Under the new directive, all Royalty Oil, Tax Oil, Profit Oil, Profit Gas, and other government entitlements under Production Sharing Contracts and related agreements must now be paid directly into the Federation Account. The Order also eliminates the additional 30 percent management fee and the 30 percent Frontier Exploration deduction, both of which previously reduced the net revenues available for national allocation.

This shift represents more than an administrative adjustment; it signals a structural recalibration of Nigeria’s oil revenue framework. By insisting on direct remittance, President Tinubu is reinforcing the constitutional principle that all revenues due to the Federation must flow transparently into the central account for equitable distribution among the three tiers of government.

The move comes at a time when Nigeria faces significant fiscal pressures. Rising debt servicing costs, demands for improved infrastructure, investments in security, education, and healthcare, as well as ongoing economic stabilization efforts, require stronger and more predictable revenue streams. Plugging oil revenue leakages, therefore, becomes not just desirable but essential.
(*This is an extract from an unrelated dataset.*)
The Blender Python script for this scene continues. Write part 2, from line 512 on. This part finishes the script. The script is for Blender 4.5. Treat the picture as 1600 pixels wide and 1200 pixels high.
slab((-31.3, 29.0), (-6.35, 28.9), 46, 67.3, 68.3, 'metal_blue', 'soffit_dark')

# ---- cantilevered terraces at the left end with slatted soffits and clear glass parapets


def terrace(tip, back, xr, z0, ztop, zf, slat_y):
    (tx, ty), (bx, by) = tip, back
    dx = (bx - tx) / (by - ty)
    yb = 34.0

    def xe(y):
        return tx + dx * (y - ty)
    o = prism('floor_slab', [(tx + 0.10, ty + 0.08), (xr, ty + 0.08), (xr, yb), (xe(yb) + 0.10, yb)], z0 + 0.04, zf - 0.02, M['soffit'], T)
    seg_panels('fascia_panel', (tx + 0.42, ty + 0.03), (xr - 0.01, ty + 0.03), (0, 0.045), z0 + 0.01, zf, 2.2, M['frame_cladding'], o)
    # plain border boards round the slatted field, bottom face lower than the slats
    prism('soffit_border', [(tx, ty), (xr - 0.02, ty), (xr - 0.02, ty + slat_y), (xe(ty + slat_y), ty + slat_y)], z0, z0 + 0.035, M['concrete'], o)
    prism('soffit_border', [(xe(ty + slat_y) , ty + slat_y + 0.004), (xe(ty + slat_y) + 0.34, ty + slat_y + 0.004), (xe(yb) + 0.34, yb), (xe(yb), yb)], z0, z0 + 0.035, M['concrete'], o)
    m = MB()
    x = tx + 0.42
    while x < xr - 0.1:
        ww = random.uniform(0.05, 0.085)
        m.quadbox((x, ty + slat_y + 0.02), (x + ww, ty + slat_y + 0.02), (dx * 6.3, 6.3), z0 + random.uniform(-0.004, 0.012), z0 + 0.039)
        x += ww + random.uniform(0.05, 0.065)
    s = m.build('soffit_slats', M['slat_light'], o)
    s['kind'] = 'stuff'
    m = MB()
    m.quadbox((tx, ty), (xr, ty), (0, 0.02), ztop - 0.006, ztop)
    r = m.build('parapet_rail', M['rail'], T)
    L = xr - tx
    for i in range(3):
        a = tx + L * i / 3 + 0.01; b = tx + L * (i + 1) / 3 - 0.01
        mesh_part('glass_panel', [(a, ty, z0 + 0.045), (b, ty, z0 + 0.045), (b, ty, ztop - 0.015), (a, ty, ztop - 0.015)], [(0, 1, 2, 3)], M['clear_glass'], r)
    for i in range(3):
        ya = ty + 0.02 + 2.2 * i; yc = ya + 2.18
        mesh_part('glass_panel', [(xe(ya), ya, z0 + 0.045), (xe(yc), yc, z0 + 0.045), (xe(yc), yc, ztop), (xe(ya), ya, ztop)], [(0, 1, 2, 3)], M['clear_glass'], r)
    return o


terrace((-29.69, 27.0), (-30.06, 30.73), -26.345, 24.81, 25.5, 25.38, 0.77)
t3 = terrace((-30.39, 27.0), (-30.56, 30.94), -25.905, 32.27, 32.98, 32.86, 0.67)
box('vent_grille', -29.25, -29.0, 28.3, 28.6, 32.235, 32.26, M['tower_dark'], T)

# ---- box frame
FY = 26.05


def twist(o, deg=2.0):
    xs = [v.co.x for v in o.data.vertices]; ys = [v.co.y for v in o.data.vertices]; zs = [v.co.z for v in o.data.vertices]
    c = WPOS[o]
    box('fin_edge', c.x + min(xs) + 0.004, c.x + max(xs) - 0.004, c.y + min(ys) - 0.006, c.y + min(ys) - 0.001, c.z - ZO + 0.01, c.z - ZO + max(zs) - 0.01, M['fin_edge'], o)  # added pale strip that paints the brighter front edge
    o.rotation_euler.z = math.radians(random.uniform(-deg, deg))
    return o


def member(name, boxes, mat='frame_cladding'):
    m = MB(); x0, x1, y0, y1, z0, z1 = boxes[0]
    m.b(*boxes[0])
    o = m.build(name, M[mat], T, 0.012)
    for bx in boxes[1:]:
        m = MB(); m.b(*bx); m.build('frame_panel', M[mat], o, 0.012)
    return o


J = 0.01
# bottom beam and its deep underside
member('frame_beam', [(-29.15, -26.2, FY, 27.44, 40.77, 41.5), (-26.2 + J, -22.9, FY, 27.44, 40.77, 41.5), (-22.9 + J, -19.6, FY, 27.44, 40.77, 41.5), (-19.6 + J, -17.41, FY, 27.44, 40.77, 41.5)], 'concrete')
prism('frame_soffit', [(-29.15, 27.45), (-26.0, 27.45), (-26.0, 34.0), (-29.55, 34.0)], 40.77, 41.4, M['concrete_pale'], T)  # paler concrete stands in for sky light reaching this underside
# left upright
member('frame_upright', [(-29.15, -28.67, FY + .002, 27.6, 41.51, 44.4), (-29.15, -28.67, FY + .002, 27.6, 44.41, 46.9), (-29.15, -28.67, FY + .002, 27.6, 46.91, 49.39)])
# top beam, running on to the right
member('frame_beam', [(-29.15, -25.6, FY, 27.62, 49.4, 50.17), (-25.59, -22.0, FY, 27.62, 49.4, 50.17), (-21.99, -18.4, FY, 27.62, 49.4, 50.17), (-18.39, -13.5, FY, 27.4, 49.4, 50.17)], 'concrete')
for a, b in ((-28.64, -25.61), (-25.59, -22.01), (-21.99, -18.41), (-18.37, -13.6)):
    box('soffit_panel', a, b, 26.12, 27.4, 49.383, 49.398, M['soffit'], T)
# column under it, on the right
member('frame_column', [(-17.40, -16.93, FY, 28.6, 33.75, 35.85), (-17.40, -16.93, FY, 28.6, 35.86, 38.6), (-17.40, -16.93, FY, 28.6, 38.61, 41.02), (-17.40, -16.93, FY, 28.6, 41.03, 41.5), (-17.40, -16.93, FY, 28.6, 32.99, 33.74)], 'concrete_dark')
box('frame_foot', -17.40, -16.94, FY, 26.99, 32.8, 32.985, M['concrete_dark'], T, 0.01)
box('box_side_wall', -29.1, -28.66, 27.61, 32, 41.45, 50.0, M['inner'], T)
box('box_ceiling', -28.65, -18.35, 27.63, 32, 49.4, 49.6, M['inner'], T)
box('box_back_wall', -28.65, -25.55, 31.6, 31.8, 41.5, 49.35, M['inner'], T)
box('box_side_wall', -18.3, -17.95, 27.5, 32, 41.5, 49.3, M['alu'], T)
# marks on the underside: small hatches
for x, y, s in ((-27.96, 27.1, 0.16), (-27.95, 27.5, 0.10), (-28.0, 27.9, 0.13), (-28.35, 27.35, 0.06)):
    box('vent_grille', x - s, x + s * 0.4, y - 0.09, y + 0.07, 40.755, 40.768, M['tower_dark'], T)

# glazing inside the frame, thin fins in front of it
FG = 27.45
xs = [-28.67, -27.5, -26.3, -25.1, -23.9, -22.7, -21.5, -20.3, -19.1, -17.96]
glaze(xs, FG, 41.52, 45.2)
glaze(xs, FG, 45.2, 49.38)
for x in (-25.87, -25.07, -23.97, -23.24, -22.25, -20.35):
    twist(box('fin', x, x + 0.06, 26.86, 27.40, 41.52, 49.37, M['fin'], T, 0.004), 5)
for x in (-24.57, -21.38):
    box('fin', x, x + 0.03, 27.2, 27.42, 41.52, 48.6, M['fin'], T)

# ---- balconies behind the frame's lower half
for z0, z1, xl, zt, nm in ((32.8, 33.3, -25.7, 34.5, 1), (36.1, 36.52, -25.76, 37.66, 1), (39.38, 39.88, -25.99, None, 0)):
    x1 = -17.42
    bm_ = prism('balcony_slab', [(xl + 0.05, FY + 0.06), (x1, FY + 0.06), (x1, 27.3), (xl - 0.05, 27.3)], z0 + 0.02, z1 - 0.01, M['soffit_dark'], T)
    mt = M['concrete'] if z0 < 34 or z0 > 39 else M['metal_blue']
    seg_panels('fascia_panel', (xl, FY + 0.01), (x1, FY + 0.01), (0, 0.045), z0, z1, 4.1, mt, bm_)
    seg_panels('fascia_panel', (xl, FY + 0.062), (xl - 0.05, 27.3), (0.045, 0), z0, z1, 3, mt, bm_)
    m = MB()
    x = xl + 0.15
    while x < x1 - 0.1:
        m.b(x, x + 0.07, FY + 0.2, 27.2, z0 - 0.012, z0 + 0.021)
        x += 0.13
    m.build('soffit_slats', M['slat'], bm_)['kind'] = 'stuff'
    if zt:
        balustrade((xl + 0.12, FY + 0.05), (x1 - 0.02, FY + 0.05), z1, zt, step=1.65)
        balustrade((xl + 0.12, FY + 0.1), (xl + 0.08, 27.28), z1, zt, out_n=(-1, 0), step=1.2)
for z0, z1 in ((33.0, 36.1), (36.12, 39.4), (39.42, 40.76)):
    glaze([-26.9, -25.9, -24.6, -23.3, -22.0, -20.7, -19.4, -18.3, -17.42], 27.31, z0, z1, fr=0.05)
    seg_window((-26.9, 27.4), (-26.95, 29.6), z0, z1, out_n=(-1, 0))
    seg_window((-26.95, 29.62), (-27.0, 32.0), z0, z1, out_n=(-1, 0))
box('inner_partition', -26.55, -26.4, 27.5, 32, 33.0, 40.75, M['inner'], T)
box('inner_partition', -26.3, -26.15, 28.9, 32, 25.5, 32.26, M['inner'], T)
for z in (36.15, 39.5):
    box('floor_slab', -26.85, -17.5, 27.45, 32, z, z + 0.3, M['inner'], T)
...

A key dimension of the reform is the clarification of the operational boundary of the Nigerian National Petroleum Company Limited (NNPC Limited). Since its transition into a limited liability company under the Petroleum Industry Act, questions have persisted about the balance between its commercial independence and its public accountability.

Executive Order 9 reinforces that NNPC Limited must function strictly as a commercial enterprise, without engaging in duplicative deductions or revenue retention practices that conflict with direct constitutional remittance obligations. This distinction is critical for governance clarity. A commercially run national oil company can coexist with transparent public finance management, but only when financial flows are clearly defined and monitored.

The President has also approved the establishment of an Implementation Committee to oversee and coordinate enforcement of the Executive Order. This suggests recognition that policy declarations alone do not guarantee results. Effective implementation will require inter-agency collaboration, rigorous oversight, and measurable compliance mechanisms.

Beyond immediate fiscal gains, the reform carries broader implications. Clearer and more transparent revenue management can enhance investor confidence in Nigeria’s oil and gas sector. In a global energy market increasingly sensitive to governance standards and fiscal accountability, structural clarity can influence capital flows and long-term investment decisions.

Additionally, improved remittances to the Federation Account could translate into stronger monthly allocations for states and local governments. For subnational administrations struggling with salary obligations and infrastructure deficits, even incremental increases in revenue distribution can have meaningful developmental impact.

The administration has also announced plans for a comprehensive review of the Petroleum Industry Act to address structural and fiscal anomalies that may hinder optimal revenue generation. This signals that Executive Order 9 may be part of a broader reform trajectory rather than an isolated policy action.

Politically and economically, the message is unmistakable: Nigeria can no longer afford revenue fragmentation in its most critical sector. By restructuring the oil revenue system, President Tinubu is positioning fiscal discipline and accountability as central pillars of his governance agenda.

Whether Executive Order 9 becomes a historic turning point will ultimately depend on its faithful implementation and the measurable improvements it delivers. However, its intent is clear, to safeguard the Federation Account, strengthen the national budget, and ensure that Nigeria’s oil wealth more fully serves the Nigerian people.

In rewriting the oil revenue structure, the administration is not merely adjusting financial procedures; it is attempting to redefine the relationship between national resources and public trust.

Salami, a journalist and public affairs analyst, writes from Abuja.